The changing environmental conditions also favour the proliferation of invasive fouling species from across the world, species such as zebra mussels, which can outcompete native species and disrupt the delicate balance of marine species within our UK costal and marine ecosystems.
The impacts of climate change on the durability of traditional antifouling coatings
There is even more of a reason for boat owners to take climate change seriously. Scientists have evidence to suggest that warmer, more turbulent and more acidic seas and oceans are all impacting the effectiveness and durability of antifouling paints.
- Warmer water temperatures can cause the biocides to leach more quickly meaning that boats require coating more regularly. This will also make it difficult for these coatings to conform to environmental regulations.
- Turbulent water can cause the faster erosion of ablative antifouling paints, once again meaning that coatings have to be reapplied more regularly.

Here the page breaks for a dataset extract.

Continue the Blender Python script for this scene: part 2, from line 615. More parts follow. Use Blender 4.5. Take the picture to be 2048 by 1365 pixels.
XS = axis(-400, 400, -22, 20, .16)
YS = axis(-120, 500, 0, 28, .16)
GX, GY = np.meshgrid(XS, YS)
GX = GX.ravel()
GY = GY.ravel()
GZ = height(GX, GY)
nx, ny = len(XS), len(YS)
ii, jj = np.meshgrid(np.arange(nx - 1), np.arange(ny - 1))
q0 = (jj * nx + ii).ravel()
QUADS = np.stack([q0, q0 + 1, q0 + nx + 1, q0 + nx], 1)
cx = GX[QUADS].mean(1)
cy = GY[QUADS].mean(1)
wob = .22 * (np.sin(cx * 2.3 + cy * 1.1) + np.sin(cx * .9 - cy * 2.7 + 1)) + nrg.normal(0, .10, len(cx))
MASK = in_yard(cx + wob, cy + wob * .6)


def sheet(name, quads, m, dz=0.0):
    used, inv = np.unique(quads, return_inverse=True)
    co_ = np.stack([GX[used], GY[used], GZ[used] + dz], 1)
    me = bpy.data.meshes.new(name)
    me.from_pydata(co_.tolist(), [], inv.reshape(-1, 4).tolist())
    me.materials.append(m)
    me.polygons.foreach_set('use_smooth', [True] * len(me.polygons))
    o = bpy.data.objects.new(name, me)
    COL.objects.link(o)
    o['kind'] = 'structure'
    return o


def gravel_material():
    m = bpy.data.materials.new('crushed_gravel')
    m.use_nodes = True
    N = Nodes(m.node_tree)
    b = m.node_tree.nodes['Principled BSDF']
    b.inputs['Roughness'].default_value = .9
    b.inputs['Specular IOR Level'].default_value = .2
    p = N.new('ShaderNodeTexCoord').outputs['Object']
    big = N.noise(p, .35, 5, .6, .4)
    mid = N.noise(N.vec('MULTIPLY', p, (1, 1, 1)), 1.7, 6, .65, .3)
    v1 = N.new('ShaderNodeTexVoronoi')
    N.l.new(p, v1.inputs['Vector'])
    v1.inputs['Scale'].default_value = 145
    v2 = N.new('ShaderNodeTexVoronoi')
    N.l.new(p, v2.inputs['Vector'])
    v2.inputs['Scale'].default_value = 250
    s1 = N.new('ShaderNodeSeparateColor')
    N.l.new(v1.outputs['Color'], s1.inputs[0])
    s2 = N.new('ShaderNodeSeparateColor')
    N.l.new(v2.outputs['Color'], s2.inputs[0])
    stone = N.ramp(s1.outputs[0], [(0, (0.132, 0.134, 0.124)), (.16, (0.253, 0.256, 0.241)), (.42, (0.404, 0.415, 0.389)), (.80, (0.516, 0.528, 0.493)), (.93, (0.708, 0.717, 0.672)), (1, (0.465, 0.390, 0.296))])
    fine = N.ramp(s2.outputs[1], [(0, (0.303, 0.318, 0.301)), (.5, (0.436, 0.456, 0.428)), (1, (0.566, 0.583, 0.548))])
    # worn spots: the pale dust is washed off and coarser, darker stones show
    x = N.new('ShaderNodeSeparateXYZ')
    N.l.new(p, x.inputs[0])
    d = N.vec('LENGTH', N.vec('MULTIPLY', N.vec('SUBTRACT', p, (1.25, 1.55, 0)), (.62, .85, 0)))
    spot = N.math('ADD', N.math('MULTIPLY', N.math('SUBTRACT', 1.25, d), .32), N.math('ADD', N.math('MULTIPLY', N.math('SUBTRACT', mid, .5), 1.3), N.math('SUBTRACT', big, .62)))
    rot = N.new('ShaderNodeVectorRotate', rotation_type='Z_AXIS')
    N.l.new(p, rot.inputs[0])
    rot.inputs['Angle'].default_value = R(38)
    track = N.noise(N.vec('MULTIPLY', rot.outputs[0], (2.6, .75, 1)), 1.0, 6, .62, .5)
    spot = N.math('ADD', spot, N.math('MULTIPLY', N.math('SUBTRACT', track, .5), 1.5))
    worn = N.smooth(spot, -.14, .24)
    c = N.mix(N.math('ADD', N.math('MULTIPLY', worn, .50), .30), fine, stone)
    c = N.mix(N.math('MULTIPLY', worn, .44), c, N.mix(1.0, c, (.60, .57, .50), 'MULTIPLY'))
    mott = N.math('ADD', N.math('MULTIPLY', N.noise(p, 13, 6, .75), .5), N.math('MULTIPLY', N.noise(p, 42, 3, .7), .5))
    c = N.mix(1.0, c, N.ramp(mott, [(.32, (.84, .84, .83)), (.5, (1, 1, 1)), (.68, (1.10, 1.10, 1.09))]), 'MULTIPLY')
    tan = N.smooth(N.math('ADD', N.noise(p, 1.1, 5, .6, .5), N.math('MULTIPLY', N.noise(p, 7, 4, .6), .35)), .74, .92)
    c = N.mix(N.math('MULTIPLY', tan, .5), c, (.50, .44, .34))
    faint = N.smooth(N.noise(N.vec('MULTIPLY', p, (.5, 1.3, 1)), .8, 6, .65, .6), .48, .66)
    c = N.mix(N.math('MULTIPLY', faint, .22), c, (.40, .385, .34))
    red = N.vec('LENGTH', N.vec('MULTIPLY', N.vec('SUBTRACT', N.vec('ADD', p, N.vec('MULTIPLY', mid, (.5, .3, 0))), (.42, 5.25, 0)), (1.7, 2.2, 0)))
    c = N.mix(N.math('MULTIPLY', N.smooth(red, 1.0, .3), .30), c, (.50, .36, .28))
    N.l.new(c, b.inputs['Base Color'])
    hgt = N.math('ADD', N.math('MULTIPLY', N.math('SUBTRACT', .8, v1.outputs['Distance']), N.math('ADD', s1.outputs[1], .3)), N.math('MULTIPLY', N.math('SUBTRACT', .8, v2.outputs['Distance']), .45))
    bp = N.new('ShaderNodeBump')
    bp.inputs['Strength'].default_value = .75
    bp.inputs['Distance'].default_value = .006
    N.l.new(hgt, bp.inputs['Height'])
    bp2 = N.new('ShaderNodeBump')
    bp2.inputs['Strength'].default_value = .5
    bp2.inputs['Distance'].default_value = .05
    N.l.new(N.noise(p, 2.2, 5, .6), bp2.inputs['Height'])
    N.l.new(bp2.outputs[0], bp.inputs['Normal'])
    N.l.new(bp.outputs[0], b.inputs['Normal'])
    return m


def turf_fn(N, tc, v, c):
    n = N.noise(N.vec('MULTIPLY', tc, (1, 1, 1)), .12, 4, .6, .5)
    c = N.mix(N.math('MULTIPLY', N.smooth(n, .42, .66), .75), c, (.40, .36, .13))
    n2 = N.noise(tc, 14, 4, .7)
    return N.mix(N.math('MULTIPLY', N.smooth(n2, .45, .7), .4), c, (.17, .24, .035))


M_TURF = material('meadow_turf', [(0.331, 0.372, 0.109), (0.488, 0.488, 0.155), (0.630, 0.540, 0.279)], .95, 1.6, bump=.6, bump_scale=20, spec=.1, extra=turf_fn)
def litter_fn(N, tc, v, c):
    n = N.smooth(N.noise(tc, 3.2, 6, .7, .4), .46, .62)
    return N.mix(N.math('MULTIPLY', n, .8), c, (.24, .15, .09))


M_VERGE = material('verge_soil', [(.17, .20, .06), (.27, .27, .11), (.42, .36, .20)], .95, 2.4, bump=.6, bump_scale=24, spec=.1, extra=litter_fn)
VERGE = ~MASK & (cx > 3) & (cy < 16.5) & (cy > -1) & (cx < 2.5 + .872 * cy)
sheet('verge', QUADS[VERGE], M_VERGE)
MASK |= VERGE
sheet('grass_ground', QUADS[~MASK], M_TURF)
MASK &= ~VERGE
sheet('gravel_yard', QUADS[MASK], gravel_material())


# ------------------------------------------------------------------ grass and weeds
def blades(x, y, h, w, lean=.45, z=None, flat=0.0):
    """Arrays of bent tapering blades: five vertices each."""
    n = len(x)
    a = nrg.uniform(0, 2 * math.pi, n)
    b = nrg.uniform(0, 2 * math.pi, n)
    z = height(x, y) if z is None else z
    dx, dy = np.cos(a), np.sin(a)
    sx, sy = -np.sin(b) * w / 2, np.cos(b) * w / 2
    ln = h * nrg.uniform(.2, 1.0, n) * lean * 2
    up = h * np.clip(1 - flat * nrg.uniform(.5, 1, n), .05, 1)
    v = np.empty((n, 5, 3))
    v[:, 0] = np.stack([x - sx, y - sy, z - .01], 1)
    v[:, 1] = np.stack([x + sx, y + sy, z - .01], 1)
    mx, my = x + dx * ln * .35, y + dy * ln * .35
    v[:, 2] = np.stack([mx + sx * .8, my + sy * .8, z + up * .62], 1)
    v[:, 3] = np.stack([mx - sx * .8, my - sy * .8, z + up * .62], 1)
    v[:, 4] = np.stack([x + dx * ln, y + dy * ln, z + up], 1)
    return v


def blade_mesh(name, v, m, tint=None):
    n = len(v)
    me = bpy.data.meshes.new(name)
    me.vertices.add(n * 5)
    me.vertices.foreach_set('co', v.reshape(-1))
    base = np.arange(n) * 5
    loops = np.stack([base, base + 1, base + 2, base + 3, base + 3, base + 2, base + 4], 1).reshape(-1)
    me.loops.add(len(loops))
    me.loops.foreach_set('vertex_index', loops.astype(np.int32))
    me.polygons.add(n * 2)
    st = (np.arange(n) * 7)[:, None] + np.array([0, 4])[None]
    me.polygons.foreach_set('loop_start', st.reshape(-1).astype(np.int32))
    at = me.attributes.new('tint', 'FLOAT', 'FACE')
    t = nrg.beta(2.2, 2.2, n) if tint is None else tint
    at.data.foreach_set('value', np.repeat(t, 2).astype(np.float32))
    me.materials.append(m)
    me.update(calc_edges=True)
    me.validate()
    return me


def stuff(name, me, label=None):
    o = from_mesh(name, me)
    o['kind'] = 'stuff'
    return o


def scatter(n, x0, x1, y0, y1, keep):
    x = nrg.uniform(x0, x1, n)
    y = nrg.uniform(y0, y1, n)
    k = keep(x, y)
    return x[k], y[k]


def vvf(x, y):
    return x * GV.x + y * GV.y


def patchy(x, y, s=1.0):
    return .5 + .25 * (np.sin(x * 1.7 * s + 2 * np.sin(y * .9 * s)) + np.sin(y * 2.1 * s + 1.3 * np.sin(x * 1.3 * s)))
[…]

- Acidification will also negatively impact the leeching of biocides from coatings, compromising their antifouling properties.
It is clear that with the impact of climate change, biofouling is going to become an even bigger problem for boat owners than it is today.
Climate change-resistant alternatives to traditional antifouling coatings
Boat owners require a sustainable and effective fouling control mechanism that is resistant to alterations in sea temperatures, this is where EFC’s ultrasonic antifouling kits come in.
EFC Ultrasonic Antifouling Technology
Our ultrasonic antifouling technology works using transducers attached to the inside of boat hulls. These transducers emit high frequency waves that cause vibrations across the hull of the boat. The vibrations are undetectable to human occupants but create microscopic currents around the hull which prevent fouling from attaching. With the option of solar powered control systems they run 24/7 helping to keep your boat free from fouling, reducing the amount of fuel you need which, in turn, reduces greenhouse gas emission as well as saving money and reducing maintenance.
Not only does ultrasonic antifouling have the potential to resist the challenges posed by climate change, using our chemical-free, ultrasonic technology means fewer chemicals are being released into our oceans, reducing the impact on the environment and marine life and protecting the health of our oceans for generations to come.